Today while working at the coffee shop, Emmy Lou Harris and Mark Knopfler’s song This is us started playing on my Pandora station, making me all teary-eyed-goofy-happy thinking about my husband.
We are floating towards our 19th anniversary in September. It’s taken a long time to feel like we know what we’re doing – and there are plenty of days that prove we still don’t.
Our first years were difficult – so much so that I walked away four years after saying I do. We stayed separated for nearly half of 2000.
My husband called it my “marriage hiatus.” We were on vacation with my entire family – siblings, aunts, uncles, cousins, my grandparents – when I told him that I didn’t know if I wanted to be married. He didn’t want to “maybe or maybe not” be married, so we met with a lawyer. We divided our CD collection and credit card debt. He stayed in the house, and I moved into my aunt and uncle’s guest bedroom – the same place I was living the night we first met.
When the divorce papers came in the mail three months later, I didn’t want to sign them. I showed up unannounced at our house, a bungalow on the busiest street in New Albany, across from a gas station, liquor store and DQ. He had moved in his brother after I left, along with his brother’s large screen TV. It took up one entire wall of our living room – I hated it.
Standing in our kitchen, with the unsigned divorce agreement in hand, I told him I didn’t want to be divorced. I admitted all the ways I had further destroyed our marriage during our separation. It was a hard, hard day. Our black lab Elvis was laying at our feet.
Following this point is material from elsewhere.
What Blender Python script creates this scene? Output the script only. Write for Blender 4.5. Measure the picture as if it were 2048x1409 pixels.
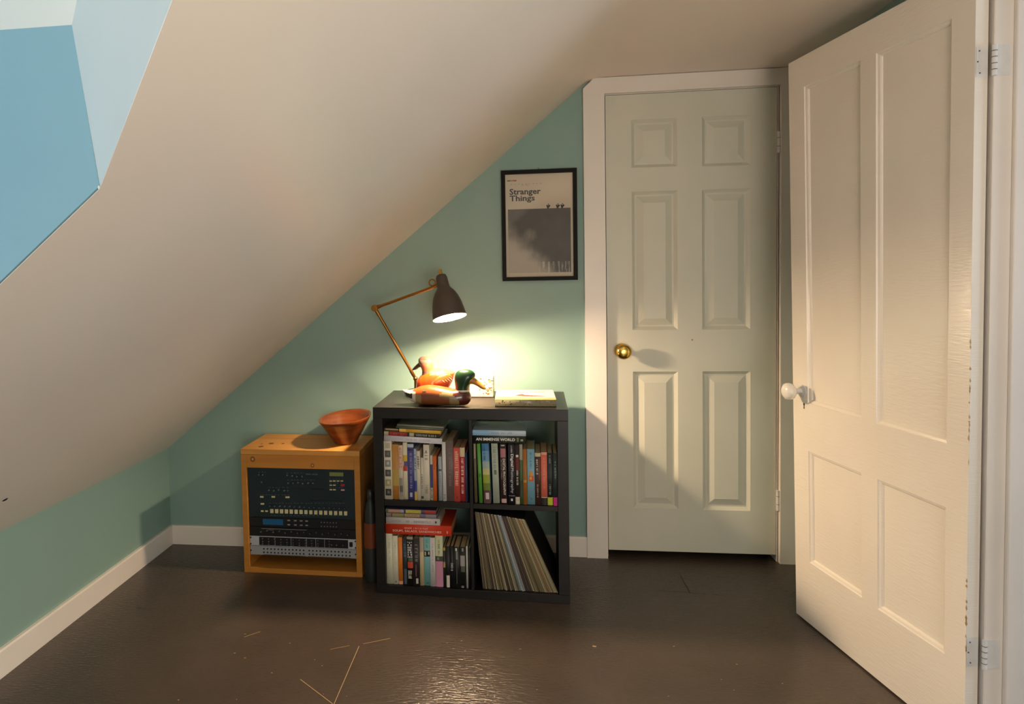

Our marriage beaten and battered, he agreed to have dinner with me the following night. I was house-sitting for my boss, and we had an entire home to ourselves that didn’t belong to either of us. Neutral territory.
During that first night back together, we watched the Bruce Willis and Michelle Pfieffer film The Story of Us, and I almost burned off my right eyebrow trying to light the gas fireplace. It was a very romantic evening.
From there, we slowly rebuilt the structure that was our marriage.
We have bought and sold three houses since then. We have a daughter who looks just like him, and a son who takes after me. We survived my alcoholism (& now sobriety), a miscarriage, a few lost jobs and roadtrips that started with neither of us wanting to speak to the other.
As I type this, we are sitting on the couch side-by-side as we do at the end of every day. Our kids are asleep. He is watching a show that I will only slightly pay attention to, asking questions to keep up while I write, troll Facebook and read tweets. I am sitting with my left foot tucked under my right leg, his arm is resting on my knee.
This is us.
Happy upcoming anniversary. I lay in bed this morning thinking of the damage I’d/we’d done to our 25 year marriage and how it ended and how lucky I am that the man who shared half my life still wants to be friends with me. Love and marriage are things that I have to work at harder than anything. Hopefully I can take what I learned from my past and apply it to the future.